I just read an article about Maine's new Republican Governor telling the NAACP to kiss his butt and I was going to leave a comment when I got greeted with this message:

"Our New Approach to Comments
In an effort to encourage the same level of civil dialogue among Politics Daily’s readers that we expect of our writers – a “civilogue,” to use the term coined by PD’s Jeffrey Weiss – we are requiring commenters to use their AOL or AIM screen names to submit a comment, and we are reading all comments before publishing them. Personal attacks (on writers, other readers, Nancy Pelosi, George W. Bush, or anyone at all) and comments that are not productive additions to the conversation will not be published, period, to make room for a discussion among those with ideas to kick around."

At first I thought "hey, this will shut down the vile leftist comments saying the Governor should be killed" (because you know they're coming) but then I read the message again.  The problem I have with this whole concept is that it's completely subjective.  What constitutes a personal attack?  Calling someone vulgar?  Idiotic? Simple?  There are no clear definitions here. 

The line that really bothers me is "comments that are not productive additions to the conversation will not be published, period."  How is that defined?  Productive in what way?  By whose agenda?  Productive to a Republican will most likely not be producitve to a Democrat, so do you let them all in, or keep them all out?  And if you let them all in, why have the policy in the first place?

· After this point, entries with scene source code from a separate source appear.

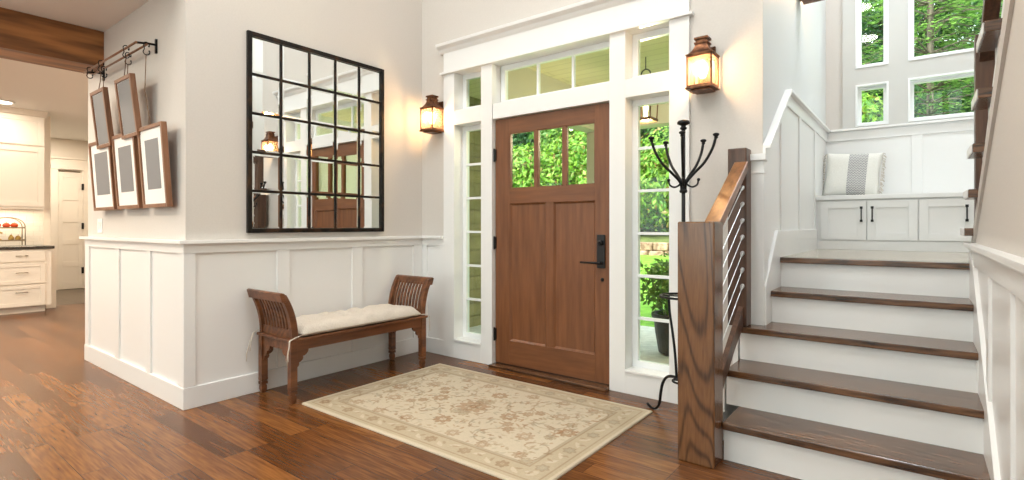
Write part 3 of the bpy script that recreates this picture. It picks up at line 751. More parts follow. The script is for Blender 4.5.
for x, y in ((-5.34, 1.312), (-5.05, 1.312), (-4.49, 1.312), (-5.22, 1.375), (-4.66, 1.375), (-4.14 - .155, 1.375)): s_hook(x, y)
def picture(cx, z0, z1, W, yt, yb_, mat_w, lab, grp, hang_y, hang_x):
    t = thing('framed_picture', (cx, (yt + yb_) / 2, z0), lab, 'picture frame', grp)
    H = z1 - z0; ang = math.atan2(yb_ - yt, H); T = .034
    Mx = Matrix.Translation((cx, yt, z1)) @ Matrix.Rotation(ang, 4, 'X')
    # local: x across, z from 0 (top) down to -H, y 0 front .. T back
    def L_(name, boxes, mat, bev=0):
        mb = MB()
        for b in boxes: mb.box(*b)
        bmesh.ops.transform(mb.bm, matrix=Mx, verts=mb.bm.verts[:])
        return mb.build(name, mat, t, bevel=bev)
    f = .026; w2 = W / 2
    L_('frame', [(-w2, -w2 + f, 0, T, -H, 0), (w2 - f, w2, 0, T, -H, 0), (-w2 + f, w2 - f, 0, T, -f, 0), (-w2 + f, w2 - f, 0, T, -H, -H + f)], M['framewood'], .002)
    L_('mat', [(-w2 + f, w2 - f, .010, .016, -H + f, -f)], M['mat'])
    iw, it, ib = mat_w
    L_('picture', [(-w2 + f + iw, w2 - f - iw, .0085, .010, -H + f + ib, -f - it)], M['grey'])
    L_('backing', [(-w2 + .004, w2 - .004, .018, .027, -H + .004, -.004)], M['framewood'])
    MB().tube([(hang_x, hang_y - .002, ZR - .072), (hang_x, (yt + hang_y) / 2 + .01, (ZR - .07 + z1) / 2), (cx, yt + .016, z1 - .01)], .003, 6).build('hanging_cord', M['cord'], t)
    return t
U = (.008, .004, .004); Lw = (.075, .07, .10)
picture(-5.065, 1.812, 2.255, .325, 1.282, 1.330, U, 'narrow grey picture in walnut frame, left of the upper two', 'hanging picture frames', 1.312, -5.05)
picture(-4.485, 1.832, 2.258, .325, 1.282, 1.330, U, 'narrow grey picture in walnut frame, right of the upper two', 'hanging picture frames', 1.312, -4.49)
picture(-5.225, 1.325, 1.885, .52, 1.336, 1.374, Lw, 'leftmost lower walnut frame with white mat, farthest from the corner', 'hanging picture frames', 1.375, -5.22)
picture(-4.670, 1.327, 1.885, .47, 1.336, 1.374, Lw, 'middle lower walnut frame with white mat, between its two neighbours', 'hanging picture frames', 1.375, -4.66)
picture(-4.140, 1.325, 1.885, .44, 1.336, 1.374, Lw, 'lower walnut frame with white mat nearest the wall corner', 'hanging picture frames', 1.375, -4.295)

# light switch and outlet
sw = thing('light_switch', (-5.56, YF, 1.2), 'white double light switch on the picture wall above the wainscot', 'switch')
B(-5.625, -5.505, YF - .007, YF, 1.142, 1.262).build('plate', M['plastic'], sw, bevel=.002)
for x in (-5.595, -5.548): B(x - .016, x + .016, YF - .011, YF - .0065, 1.17, 1.235).build('rocker', M['plastic'], sw, bevel=.001)
ou = thing('power_outlet', (XR - .014, 3.40, .5), 'white power outlet low on the right wall beside the steps', 'outlet')
B(XR - .026, XR - .0145, 3.345, 3.425, .45, .56).build('plate', M['plastic'], ou, bevel=.002)
for z in (.48, .53): B(XR - .030, XR - .0262, 3.368, 3.402, z - .014, z + .014).build('socket', M['mat'], ou, bevel=.001)

# ------------------------------------------------------------------ entry bench
bn = thing('entry_bench', (-3.55, 2.52, 0), 'carved wooden bench with slatted curved arms under the mirror', 'bench')
X0, X1, YA, YZ = -3.775, -3.335, 1.905, 3.130      # outer faces of the legs
SZ = .437
def leg(x, y):
    mb = MB(); a = .0235
    mb.box(x - a, x + a, y - a, y + a, .115, SZ - .02)
    s = 2 ** .5
    mb.lathe([(.013 * s, 0), (.017 * s, .012), (.020 * s, .03), (.019 * s, .055)], (x, y, 0), 4, ang=R(45))
    mb.lathe([(.021, .055), (.021, .063)], (x, y, 0), 16); mb.lathe([(.0235 * s, .063), (.0235 * s, .085)], (x, y, 0), 4, ang=R(45)); mb.lathe([(.019 * s, .085), (.019 * s, .091)], (x, y, 0), 4, ang=R(45)); mb.lathe([(.0245 * s, .091), (.0235 * s, .115)], (x, y, 0), 4, ang=R(45))
    return mb
a = .0235
for x in (X0 + a, X1 - a):
    for y in (YA + a, YZ - a): leg(x, y).build('leg', M['benchwood'], bn, bevel=.002)
mb = B(X0 - .006, X1 + .012, YA - .012, YZ + .012, SZ - .020, SZ); mb.build('seat', M['benchwood'], bn, bevel=.006, segs=3)
mb = MB()
mb.box(X1 - .034, X1 - .010, YA + .047, YZ - .047, SZ - .085, SZ - .0205); mb.box(X0 + .010, X0 + .034, YA + .047, YZ - .047, SZ - .085, SZ - .0205)
mb.box(X0 + .047, X1 - .047, YA + .010, YA + .034, SZ - .085, SZ - .0205); mb.box(X0 + .047, X1 - .047, YZ - .034, YZ - .010, SZ - .085, SZ - .0205)
mb.build('apron', M['benchwood'], bn, bevel=.002)
def bracket(axis, base, sgn, c0, c1):
    """scalloped corner bracket: profile runs from the leg at base outwards"""
    prof = [(0, 0), (0, -.115), (.012, -.112), (.020, -.098), (.018, -.084), (.030, -.080), (.044, -.070), (.050, -.056), (.048, -.044), (.062, -.042), (.078, -.032), (.088, -.018), (.090, 0)]
    pts = [(base + sgn * u, SZ - .082 + v) for u, v in prof]
    return MB().prism(pts, axis, c0, c1)
for xx0 in (X1 - .032, X0 + .012):
    bracket('x', YA + .046, 1, xx0, xx0 + .02).build('bracket', M['benchwood'], bn); bracket('x', YZ - .046, -1, xx0, xx0 + .02).build('bracket', M['benchwood'], bn)
for yy0 in (YA + .012, YZ - .032):
    bracket('y', X1 - .046, -1, yy0, yy0 + .02).build('bracket', M['benchwood'], bn); bracket('y', X0 + .046, 1, yy0, yy0 + .02).build('bracket', M['benchwood'], bn)
def arm(yc, s):
    """yc: y of the arm at the seat, s: outward direction"""
    def off(t): return s * (.005 + .085 * t ** 2.2)          # t 0..1 up the arm
    N_ = 10; AH = .305
    def strip(x0, x1, th, t0=0, t1=1):
        mb = MB(); pin, pout = [], []
        for i in range(N_ + 1):
            t = t0 + (t1 - t0) * i / N_; y = yc + off(t); z = SZ + t * AH
            nrm = Vector((1, -s * .105 * 2.2 * t ** 1.2 / AH * s * s)).normalized()
            wq = th
            pin.append((y - wq / 2, z)); pout.append((y + wq / 2, z))
        mb.prism(pin + pout[::-1], 'x', x0, x1); return mb
    ar = strip(X0 - .0, X0 + .034, .045).build('arm_post', M['benchwood'], bn, bevel=.004)
    ar = strip(X1 - .034, X1 + .0, .045).build('arm_post', M['benchwood'], bn, bevel=.004)
    yt = yc + off(1)
    mb = MB().prism([(yt - .017 - s * .006, SZ + AH - .050), (yt + .017 - s * .006, SZ + AH - .050), (yt + .019 + s * .012, SZ + AH + .008), (yt + s * .012, SZ + AH + .015), (yt - .019 + s * .008, SZ + AH + .008)], 'x', X0 - .008, X1 + .008)
    mb.build('arm_top', M['benchwood'], bn, bevel=.004)
    strip(X0 + .034, X1 - .034, .024, .0, .18).build('arm_rail', M['benchwood'], bn)
    for i in range(9):
        x = X0 + .062 + i * (X1 - X0 - .124) / 8
        strip(x - .009, x + .009, .014, .17, .9).build('slat', M['benchwood'], bn)
arm(YA + .035, -1); arm(YZ - .035, 1)

# linen cushion with ties
cu = thing('bench_cushion', (-3.55, 2.52, SZ), 'long cream linen cushion tied onto the wooden bench', 'cushion')
bm = bmesh.new(); nx, ny = 14, 60; cx0, cx1, cy0, cy1 = -3.755, -3.322, 1.985, 3.055; V = {}
for i in range(nx + 1):
    for j in range(ny + 1):
        u, v = i / nx * 2 - 1, j / ny * 2 - 1
        e = max(0, (1 - u ** 6) * (1 - v ** 24)) ** .45
        h = .055 * e + .022 * e * noise.noise(Vector((u * 1.4, v * 6, 2))) + .012 * e * noise.noise(Vector((u * 4, v * 19, 5)))
        tuft = sum(math.exp(-((u - uu) ** 2 * 9 + ((v - vv_) * 2.6) ** 2 * 16)) for uu in (0,) for vv_ in (-.6, -.2, .2, .6)) * .022
        wob = 1 + .02 * noise.noise(Vector((v * 5, u, 9)))
        x = (cx0 + cx1) / 2 + u * (cx1 - cx0) / 2 * wob; y = (cy0 + cy1) / 2 + v * (cy1 - cy0) / 2
        V[0, i, j] = bm.verts.new((x, y, SZ + .030 + h - tuft * e)); 
        V[1, i, j] = bm.verts.new((x - .008 * u * e, y, SZ + .0015 + (.022 if e == 0 else 0)))
for i in range(nx):
    for j in range(ny):
        bm.faces.new([V[0, i, j], V[0, i + 1, j], V[0, i + 1, j + 1], V[0, i, j + 1]]); bm.faces.new([V[1, i, j], V[1, i, j + 1], V[1, i + 1, j + 1], V[1, i + 1, j]])
for j in range(ny):
    for i in (0, nx): bm.faces.new([V[0, i, j], V[0, i, j + 1], V[1, i, j + 1], V[1, i, j]])
for i in range(nx):
    for j in (0, ny): bm.faces.new([V[0, i, j], V[0, i + 1, j], V[1, i + 1, j], V[1, i, j]])
link_mesh('pad', bm, M['linen'], cu, smooth=True)
def tie(pts): return MB().tube(pts, [.004] * (len(pts) - 1) + [.0025], 6).build('tie', M['linen'], cu, smooth=True)
tie([(-3.335, 1.99, .455), (-3.318, 1.93, .45), (-3.314, 1.885, .435), (-3.316, 1.880, .39), (-3.322, 1.872, .33), (-3.318, 1.868, .27)])
tie([(-3.320, 1.885, .437), (-3.305, 1.875, .40), (-3.312, 1.868, .35), (-3.302, 1.868, .30)])
tie([(-3.74, 1.99, .455), (-3.772, 1.90, .452), (-3.780, 1.865, .43), (-3.775, 1.84, .36), (-3.783, 1.825, .29), (-3.778, 1.822, .24)])
tie([(-3.775, 1.87, .44), (-3.765, 1.85, .38), (-3.772, 1.845, .31)])
tie([(-3.335, 3.04, .455), (-3.318, 3.11, .452), (-3.316, 3.150, .43), (-3.320, 3.155, .37), (-3.318, 3.158, .30)])

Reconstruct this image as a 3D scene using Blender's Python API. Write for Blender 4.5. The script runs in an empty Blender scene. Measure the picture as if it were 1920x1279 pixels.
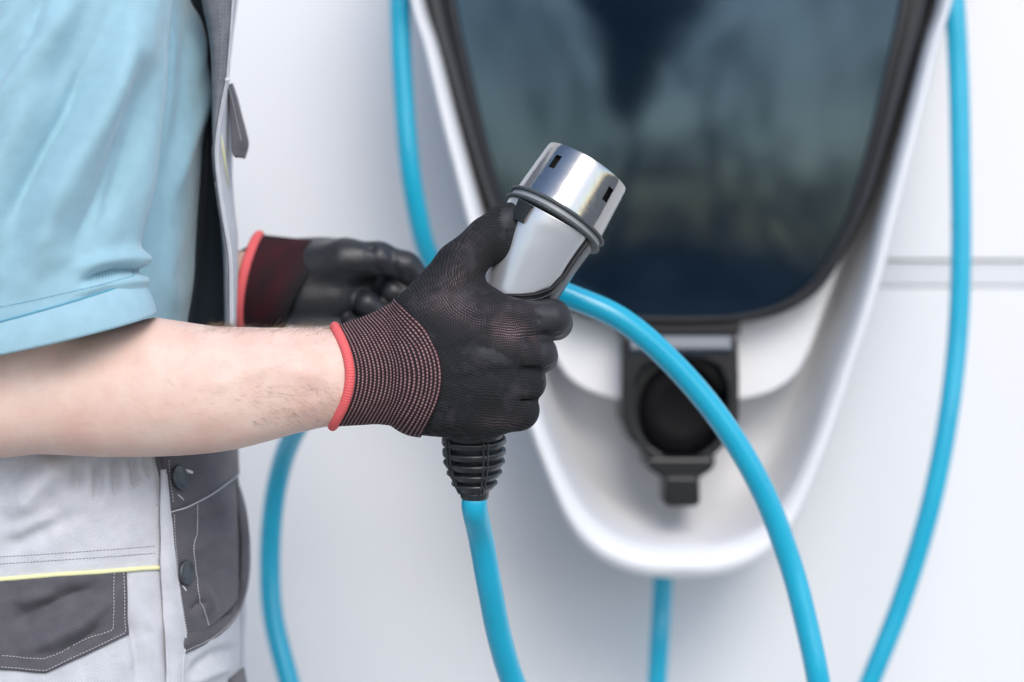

I predict that people will start complaining about the content that has been allowed to be posted.  It's too liberal, it's too concervative, it offends me, etc - and AOL will be forced to either abandon this policy (the best possible solution), enforce it in a very strict manner (which is tantamount to censorship) or the comments section will wither on the vine because people will just go somewhere else to read and comment on stories. 

I think that's what the left wants - for censorship to increase and participation to decrease.  They have control of the mainstream media...the internet is the only place where conservatives have an equal voice to liberals.  Even if the policies of censorship quiet the liberals on the web, they still have the edge in MSM communication (though conservatives have the edge on talk radio, which is also under attack).  I also suspect that this is not the only web site where we're going to see this kind of policy being employed.

The PC crowd is doubling down and your thoughts and comments had better line up with those of the establishment, or you're going to lose your voice.  Welcome to the post-Tuscon world.